In the past few weeks, Microsoft, Sun and chipmaker Intel have all held seminars for Indian developers. Sun's "Tech Days" saw 1,000 paid attendees, the Intel Developers Forum 700 and Microsoft's VisualStudio tool show drew 7,500.

Techie seminars are turning increasingly glitzy, with huge screens, music and lights fit for rock shows.

"It's 99 per cent serious, but we also have popcorn and candy and bands playing," Sun spokeswoman Aparna Devi Pratap said about the company's annual developer show.

Exports of software and allied services from India ignored a slowdown last year, growing 29 per cent to $7.5 billion in the 12 months to March. The current year is expected to see a 30 per cent rise despite a sagging recovery in the USA.

Underlining the importance of the industry, Microsoft senior marketing manager Daniel Ingitaraj says the number of programmers in India is expected this year to equal the 5,00,000 to 5,50,000 in the USA.

But people are hard to count in the world's second most populous country and other estimates of the number vary wildly from 3,50,000 to 7,00,000.

The huge number of programmers is one reason for the low wages.

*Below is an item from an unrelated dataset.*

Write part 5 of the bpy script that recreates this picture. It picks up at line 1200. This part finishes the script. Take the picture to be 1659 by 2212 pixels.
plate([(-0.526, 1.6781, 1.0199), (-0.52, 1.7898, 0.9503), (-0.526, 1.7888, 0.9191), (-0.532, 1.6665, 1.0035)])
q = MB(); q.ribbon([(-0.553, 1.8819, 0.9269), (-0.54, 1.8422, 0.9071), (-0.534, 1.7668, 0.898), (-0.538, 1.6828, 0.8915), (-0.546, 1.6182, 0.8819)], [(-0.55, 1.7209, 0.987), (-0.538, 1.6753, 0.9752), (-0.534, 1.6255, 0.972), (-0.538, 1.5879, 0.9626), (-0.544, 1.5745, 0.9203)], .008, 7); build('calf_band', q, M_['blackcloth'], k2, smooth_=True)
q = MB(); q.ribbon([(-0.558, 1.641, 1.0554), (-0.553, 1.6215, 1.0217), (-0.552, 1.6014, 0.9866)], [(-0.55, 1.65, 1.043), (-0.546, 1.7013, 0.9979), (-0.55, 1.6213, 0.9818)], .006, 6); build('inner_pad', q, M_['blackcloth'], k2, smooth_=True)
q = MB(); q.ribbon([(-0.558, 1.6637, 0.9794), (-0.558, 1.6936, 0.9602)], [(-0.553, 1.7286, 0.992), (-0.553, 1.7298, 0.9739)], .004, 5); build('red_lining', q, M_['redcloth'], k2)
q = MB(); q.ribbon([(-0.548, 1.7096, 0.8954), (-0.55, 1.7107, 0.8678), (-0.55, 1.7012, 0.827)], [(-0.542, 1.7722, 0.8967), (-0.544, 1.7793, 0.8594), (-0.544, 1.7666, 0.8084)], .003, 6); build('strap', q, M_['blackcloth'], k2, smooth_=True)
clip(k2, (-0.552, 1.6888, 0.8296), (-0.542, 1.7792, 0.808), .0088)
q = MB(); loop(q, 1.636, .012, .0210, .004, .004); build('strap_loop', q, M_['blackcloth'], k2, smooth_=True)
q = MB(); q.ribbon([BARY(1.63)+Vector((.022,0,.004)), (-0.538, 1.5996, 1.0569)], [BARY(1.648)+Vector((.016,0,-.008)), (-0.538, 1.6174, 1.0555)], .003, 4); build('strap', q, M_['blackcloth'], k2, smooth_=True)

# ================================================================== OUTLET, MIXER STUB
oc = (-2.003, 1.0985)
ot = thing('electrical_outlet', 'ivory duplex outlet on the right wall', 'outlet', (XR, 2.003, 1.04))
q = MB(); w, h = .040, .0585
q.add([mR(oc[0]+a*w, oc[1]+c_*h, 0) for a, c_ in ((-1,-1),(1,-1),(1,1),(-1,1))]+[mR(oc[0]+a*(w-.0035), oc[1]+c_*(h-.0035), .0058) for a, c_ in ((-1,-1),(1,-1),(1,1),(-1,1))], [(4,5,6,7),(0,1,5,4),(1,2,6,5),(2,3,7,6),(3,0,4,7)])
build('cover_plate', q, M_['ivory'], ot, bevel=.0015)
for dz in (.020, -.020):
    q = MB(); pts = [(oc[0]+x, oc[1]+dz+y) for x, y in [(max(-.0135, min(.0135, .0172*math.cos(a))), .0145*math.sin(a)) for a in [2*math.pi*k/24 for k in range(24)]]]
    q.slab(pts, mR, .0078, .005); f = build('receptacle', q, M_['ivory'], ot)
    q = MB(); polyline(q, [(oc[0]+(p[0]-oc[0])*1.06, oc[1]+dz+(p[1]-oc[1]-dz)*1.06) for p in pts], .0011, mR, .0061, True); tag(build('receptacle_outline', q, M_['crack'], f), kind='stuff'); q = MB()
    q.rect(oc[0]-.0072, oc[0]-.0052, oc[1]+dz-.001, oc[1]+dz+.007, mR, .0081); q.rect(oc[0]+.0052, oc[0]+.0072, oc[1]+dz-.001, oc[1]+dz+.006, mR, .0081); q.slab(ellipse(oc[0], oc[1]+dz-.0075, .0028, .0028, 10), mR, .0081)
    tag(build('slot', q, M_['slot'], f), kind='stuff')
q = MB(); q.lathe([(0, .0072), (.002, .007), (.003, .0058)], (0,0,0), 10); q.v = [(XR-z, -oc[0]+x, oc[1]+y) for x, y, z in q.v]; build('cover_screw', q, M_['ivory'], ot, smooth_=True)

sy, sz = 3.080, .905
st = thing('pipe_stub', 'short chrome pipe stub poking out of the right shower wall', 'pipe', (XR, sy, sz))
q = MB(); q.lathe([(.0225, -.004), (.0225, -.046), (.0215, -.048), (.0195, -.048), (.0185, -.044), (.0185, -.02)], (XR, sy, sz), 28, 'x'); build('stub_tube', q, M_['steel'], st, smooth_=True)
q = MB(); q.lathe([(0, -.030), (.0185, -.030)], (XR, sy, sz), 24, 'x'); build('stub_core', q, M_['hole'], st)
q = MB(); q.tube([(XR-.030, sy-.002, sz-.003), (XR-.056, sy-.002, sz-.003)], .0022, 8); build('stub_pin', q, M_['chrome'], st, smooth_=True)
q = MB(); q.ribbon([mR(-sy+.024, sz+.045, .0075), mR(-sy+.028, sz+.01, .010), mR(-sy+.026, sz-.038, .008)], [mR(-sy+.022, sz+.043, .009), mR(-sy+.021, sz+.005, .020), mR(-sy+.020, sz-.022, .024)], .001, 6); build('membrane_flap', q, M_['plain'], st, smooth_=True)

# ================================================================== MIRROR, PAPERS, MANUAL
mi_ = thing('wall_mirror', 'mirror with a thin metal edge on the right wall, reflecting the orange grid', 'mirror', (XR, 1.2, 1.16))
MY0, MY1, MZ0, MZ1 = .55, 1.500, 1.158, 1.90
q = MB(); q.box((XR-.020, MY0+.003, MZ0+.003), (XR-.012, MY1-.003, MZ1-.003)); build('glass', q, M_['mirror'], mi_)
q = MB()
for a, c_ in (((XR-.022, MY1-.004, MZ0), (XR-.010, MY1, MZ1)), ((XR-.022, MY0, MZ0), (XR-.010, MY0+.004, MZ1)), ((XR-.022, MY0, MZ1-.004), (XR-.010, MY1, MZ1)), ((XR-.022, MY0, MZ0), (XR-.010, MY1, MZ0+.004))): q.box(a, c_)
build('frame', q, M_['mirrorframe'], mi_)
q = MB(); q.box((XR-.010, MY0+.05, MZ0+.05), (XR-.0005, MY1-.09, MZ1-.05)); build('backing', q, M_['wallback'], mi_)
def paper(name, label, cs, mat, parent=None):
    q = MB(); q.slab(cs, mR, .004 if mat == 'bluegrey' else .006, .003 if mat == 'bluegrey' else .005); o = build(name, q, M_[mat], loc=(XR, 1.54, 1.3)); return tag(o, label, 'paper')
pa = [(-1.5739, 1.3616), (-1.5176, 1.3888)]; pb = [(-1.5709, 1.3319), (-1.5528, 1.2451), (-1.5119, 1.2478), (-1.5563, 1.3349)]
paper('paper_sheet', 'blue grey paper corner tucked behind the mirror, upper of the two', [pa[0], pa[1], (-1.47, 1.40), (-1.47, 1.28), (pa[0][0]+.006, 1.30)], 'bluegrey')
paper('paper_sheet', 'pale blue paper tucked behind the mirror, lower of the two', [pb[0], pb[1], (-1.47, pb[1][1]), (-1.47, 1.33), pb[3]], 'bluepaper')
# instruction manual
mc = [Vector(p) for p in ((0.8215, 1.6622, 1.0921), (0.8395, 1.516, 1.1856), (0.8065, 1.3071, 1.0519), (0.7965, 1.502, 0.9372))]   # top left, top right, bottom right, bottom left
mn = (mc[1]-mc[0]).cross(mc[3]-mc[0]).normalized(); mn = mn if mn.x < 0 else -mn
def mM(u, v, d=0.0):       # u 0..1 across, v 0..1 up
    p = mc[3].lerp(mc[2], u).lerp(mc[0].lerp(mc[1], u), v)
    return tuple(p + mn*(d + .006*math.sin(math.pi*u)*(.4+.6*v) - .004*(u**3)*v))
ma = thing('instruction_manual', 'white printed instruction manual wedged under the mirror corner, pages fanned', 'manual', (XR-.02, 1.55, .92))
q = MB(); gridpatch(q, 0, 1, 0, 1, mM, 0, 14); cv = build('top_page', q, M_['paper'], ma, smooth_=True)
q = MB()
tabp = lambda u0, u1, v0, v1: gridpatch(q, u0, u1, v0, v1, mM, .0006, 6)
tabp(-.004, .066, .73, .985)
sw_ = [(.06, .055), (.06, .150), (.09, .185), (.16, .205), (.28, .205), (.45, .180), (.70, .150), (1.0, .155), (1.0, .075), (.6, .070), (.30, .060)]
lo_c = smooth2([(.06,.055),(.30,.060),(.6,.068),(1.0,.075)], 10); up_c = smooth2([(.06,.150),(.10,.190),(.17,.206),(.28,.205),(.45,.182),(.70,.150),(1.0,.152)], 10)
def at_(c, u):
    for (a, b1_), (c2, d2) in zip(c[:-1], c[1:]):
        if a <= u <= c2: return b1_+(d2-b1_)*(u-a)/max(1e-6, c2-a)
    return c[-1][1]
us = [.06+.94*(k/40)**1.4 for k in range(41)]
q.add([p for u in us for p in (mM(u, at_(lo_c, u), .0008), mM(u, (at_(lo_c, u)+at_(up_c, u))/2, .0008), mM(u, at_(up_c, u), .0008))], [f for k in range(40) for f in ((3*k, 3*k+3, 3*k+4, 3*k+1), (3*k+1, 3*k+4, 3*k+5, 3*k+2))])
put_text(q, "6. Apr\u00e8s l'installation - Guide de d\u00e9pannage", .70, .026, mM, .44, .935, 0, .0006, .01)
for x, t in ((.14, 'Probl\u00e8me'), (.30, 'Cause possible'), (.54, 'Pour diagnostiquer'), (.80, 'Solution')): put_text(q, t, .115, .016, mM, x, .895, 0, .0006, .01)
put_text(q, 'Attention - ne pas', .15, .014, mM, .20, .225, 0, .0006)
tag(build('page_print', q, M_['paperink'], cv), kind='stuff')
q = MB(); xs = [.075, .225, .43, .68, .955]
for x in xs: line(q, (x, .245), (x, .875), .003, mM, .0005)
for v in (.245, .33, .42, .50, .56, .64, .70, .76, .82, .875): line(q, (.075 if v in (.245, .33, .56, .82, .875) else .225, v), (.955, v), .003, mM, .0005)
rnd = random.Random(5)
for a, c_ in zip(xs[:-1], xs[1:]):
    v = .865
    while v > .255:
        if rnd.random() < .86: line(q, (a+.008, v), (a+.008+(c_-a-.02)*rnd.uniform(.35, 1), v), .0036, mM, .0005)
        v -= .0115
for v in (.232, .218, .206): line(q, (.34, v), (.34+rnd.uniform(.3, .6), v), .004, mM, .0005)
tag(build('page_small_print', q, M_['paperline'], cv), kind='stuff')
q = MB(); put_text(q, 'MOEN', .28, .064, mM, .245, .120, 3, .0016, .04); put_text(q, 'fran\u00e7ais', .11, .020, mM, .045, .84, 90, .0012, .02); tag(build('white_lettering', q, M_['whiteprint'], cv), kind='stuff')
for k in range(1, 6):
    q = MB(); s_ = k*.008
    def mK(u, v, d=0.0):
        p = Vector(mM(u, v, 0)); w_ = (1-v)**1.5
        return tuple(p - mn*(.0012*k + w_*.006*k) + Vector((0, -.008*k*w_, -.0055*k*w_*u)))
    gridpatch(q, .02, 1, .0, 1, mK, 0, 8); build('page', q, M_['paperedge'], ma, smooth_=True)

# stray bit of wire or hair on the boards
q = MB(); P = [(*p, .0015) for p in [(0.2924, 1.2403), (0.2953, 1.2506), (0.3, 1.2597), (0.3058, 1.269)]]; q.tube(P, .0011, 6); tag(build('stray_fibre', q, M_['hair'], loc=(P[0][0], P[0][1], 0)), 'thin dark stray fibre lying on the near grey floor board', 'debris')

"There is an abundance of skills in Microsoft technologies. Because of this, the price at which you can hire the skills is lower," Gopal Kulkarni, chief executive of Kendra Technologies, which makes software to help human resource managers, sift job applications said.

Inexpensive

In Bangalore, home to more than 1,000 software companies, you can hire a young programmer of Sun's Java language for around $ 200 a month - less than a tenth of what a US counterpart would cost.

At least the incentives from the software companies are good: Sun's include up to 60 per cent discounts on hardware for developers while Microsoft offers software at a fraction of market cost. Academic winners got a free trip to Microsoft's Redmond headquarters, while professionals won digital cameras.